Allah’ın Resulü şöyle diyor: “Bildiğimi bilseydiniz, çok ağlar az gülerdiniz.”
Biz aslında “çile” ve “hüznü” seçmeliydik, ama “keyif”, “rahat”, “haz”zı seçtik. Yani “Mütrefinlerden olduk. “Tekasür”lerle övünüyor, hatta kibirleniyoruz.
Tarih bizim için mefahire dönüştü. Din, ritüel, seremoni ve ikonaların arasına saklanmış gizemli bir dünyanın anahtarını içinde saklayan esoterik bir fanteziye dönüşüyor giderek.
Hani “ağzımızın tadını kaçıran ölümü sıkça anacak”tık! Şeytanın vaad ettiği “yeryüzünde bir cennet ve ebedi bir hayat”ın peşinde koşuyoruz sanki, ahireti, cenneti-cehennemi unutup. “Her nefis ölümü tadacaktır” oysa ve bu dünyada yaptığımız ve yapmamız gerekirken yapmadığımız her şeyin hesabının sorulacağı bir gün var. Ve bizim gören, duyan, bilen, hüküm sahibi, kadir-i mutlak, din gününün sahibi bir Allah var.
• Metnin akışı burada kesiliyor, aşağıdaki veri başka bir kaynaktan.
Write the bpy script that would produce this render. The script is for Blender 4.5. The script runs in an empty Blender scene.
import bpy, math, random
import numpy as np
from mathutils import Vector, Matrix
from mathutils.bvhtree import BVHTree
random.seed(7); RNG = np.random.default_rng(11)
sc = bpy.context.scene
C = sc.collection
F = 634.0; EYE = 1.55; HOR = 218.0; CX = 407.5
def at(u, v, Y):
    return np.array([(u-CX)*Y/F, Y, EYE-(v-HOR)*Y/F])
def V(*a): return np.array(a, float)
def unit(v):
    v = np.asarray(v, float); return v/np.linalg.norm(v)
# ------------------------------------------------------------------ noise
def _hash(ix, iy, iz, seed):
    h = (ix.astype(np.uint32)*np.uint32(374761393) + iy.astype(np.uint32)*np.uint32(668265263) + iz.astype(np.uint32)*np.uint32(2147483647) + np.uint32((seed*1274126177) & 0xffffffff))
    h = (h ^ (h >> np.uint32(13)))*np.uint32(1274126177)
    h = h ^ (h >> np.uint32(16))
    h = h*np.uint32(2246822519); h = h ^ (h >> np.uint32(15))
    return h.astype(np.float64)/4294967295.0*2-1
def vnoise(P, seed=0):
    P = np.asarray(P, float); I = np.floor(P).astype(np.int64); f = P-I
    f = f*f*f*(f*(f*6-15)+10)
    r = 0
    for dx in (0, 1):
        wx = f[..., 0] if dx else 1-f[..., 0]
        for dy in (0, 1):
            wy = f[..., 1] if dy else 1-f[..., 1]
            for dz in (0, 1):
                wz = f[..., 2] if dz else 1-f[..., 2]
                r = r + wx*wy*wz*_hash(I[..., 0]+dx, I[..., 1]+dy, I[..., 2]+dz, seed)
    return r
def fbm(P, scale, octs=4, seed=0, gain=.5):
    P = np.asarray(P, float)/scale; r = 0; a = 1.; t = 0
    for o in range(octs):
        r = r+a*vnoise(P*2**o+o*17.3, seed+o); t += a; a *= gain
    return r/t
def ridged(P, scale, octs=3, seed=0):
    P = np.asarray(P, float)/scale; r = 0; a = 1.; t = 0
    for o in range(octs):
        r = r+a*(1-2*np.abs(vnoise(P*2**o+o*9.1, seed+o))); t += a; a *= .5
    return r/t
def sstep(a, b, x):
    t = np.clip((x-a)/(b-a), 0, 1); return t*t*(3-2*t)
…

Ölümden ve rızıktan korkuyoruz en çok, değil mi? Korkmayın ya da debelenip durmayın ecelimiz ömrümüzün kefilidir, eceliniz gelmeden ölmezsiniz, eceliniz geldiğinde ise sizi yaşatacak kimse yoktur. Azrail ne erken gelir, ne geç kalır, hep tam zamanında gelir. Rızgınızdan azını ya da çoğunu yemeyeceksiniz.
Uzun ömür duasını ve bol rızık duasını bırakın da ömrünüzün ve rızgınızın “bereketli” olmasını dileyin. Hatırlayalım, “Allah zaman içinde zaman yaratandır.”